**Instructions to follow:** Repeat exactly what appears from the opening line of the listing to the line with "for o in list(bpy.data.objects): bpy.data.objects.remove(o)", inclusive.
-- BEGIN --
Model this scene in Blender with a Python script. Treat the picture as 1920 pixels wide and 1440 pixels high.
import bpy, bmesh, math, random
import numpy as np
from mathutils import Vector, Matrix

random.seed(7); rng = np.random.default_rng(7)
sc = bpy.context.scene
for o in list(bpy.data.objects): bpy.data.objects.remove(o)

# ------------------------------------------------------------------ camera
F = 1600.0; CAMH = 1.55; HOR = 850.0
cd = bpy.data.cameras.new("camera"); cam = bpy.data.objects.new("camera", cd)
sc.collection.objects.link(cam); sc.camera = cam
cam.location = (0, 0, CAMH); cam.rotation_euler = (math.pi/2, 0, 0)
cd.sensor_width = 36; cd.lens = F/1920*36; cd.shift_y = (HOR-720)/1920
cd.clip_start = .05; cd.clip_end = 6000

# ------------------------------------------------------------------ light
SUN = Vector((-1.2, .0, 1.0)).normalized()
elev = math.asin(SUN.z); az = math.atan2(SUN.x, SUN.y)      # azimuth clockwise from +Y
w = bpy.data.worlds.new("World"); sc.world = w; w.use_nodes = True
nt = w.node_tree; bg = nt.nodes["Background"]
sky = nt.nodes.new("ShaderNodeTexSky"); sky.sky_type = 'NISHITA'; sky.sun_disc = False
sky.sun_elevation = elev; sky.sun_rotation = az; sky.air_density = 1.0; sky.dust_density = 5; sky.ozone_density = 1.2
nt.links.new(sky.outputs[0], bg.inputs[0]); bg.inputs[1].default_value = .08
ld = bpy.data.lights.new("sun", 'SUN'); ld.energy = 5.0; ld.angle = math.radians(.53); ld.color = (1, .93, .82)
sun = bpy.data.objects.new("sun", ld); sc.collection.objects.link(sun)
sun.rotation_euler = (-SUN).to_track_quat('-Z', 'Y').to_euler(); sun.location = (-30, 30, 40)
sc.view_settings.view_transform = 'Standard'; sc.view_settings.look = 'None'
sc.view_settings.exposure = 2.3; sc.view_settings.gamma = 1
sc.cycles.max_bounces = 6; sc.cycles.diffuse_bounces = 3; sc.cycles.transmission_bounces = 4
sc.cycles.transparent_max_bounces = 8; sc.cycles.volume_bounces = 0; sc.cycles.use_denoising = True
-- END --
**Solution to this problem:**
Model this scene in Blender with a Python script. Treat the picture as 1920 pixels wide and 1440 pixels high.
import bpy, bmesh, math, random
import numpy as np
from mathutils import Vector, Matrix

random.seed(7); rng = np.random.default_rng(7)
sc = bpy.context.scene
for o in list(bpy.data.objects): bpy.data.objects.remove(o)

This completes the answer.